===== TASK INPUT

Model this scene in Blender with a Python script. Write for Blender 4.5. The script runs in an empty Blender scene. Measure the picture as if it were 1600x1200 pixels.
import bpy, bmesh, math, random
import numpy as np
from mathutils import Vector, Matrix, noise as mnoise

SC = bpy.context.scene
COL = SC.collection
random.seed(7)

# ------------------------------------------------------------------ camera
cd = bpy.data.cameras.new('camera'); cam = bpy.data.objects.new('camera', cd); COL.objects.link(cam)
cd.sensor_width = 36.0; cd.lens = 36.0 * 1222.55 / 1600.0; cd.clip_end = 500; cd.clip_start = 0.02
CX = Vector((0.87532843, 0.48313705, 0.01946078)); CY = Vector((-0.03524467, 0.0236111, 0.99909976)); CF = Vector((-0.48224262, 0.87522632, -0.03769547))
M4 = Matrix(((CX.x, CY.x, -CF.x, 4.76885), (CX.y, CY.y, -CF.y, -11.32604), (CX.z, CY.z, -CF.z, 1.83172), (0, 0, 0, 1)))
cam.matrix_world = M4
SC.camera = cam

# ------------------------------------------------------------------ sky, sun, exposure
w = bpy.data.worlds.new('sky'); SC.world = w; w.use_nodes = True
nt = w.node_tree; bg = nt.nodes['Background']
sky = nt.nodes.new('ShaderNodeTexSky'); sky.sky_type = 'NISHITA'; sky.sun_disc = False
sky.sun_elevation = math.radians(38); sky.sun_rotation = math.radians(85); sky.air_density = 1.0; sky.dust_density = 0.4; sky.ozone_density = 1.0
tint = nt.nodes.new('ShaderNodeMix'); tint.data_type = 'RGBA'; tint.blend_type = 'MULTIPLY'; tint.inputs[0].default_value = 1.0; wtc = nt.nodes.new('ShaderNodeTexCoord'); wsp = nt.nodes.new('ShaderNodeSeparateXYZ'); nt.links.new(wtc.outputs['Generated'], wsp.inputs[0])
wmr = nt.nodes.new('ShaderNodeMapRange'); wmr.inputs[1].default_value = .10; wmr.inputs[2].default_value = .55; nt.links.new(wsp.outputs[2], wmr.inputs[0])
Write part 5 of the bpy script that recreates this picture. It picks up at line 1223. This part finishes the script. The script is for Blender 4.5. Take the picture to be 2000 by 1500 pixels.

==========
===== TASK INPUT

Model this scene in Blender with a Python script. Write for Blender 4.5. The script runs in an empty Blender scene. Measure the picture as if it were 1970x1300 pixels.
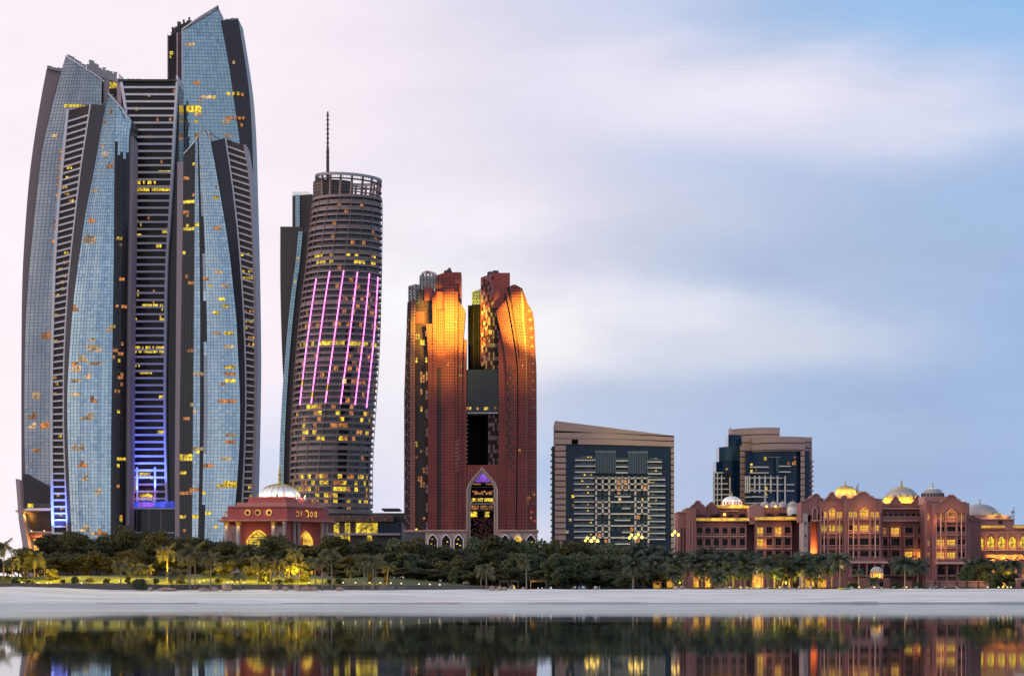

==========
===== TASK INPUT

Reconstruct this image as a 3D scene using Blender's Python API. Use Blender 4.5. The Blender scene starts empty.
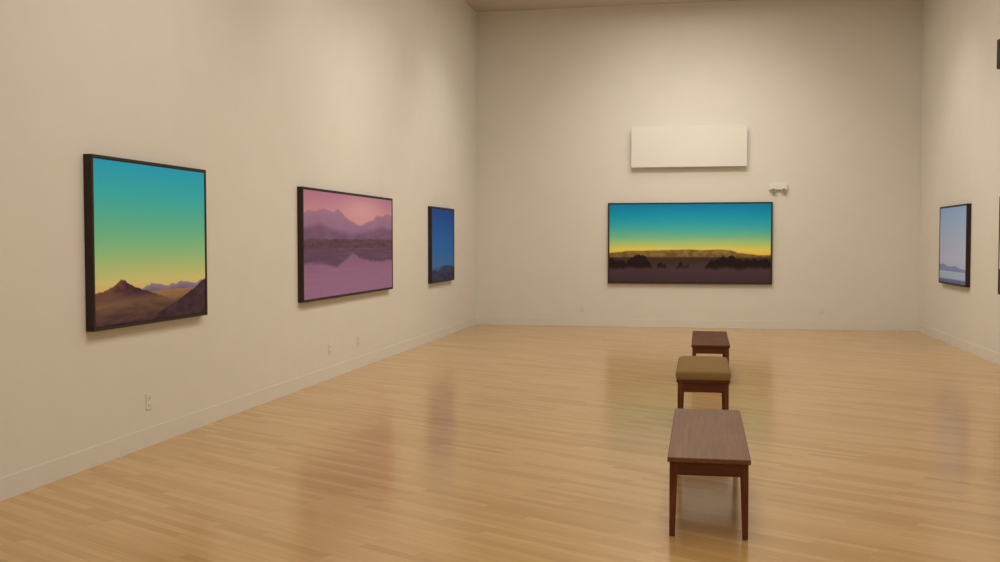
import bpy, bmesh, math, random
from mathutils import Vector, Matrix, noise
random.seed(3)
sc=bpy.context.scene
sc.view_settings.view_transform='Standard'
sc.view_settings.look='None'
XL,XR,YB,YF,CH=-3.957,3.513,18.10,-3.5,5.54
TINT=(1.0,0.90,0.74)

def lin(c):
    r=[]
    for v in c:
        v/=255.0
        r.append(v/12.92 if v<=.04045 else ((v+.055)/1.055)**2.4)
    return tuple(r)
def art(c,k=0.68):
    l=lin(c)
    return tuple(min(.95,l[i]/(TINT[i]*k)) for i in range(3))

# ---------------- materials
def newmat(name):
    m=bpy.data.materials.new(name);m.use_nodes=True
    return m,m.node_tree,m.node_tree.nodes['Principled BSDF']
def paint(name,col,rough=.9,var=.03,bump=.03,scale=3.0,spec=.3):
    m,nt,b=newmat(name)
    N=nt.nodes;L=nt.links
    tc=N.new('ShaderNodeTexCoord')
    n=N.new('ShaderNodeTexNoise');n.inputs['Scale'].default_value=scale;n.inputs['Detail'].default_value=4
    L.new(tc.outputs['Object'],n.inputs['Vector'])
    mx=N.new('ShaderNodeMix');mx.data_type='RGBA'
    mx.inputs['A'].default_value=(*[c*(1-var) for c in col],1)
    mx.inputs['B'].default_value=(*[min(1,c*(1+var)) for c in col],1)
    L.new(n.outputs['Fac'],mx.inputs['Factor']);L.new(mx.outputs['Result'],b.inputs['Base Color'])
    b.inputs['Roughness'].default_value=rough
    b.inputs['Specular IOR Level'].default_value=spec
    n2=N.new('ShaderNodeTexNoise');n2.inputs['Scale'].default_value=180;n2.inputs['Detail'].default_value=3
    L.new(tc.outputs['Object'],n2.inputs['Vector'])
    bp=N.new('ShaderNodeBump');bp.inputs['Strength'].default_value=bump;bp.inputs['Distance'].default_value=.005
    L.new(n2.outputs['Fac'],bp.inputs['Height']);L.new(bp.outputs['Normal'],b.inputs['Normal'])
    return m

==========

→ GIVEN REQUEST
Taking the material above, extract exactly and only the lines from the line with "were 1600x1200 pixels." to the line with "random.seed(7)", inclusive of both.

→ SOLUTION TO THIS TASK
Model this scene in Blender with a Python script. Write for Blender 4.5. The script runs in an empty Blender scene. Measure the picture as if it were 1600x1200 pixels.
import bpy, bmesh, math, random
import numpy as np
from mathutils import Vector, Matrix, noise as mnoise

SC = bpy.context.scene
COL = SC.collection
random.seed(7)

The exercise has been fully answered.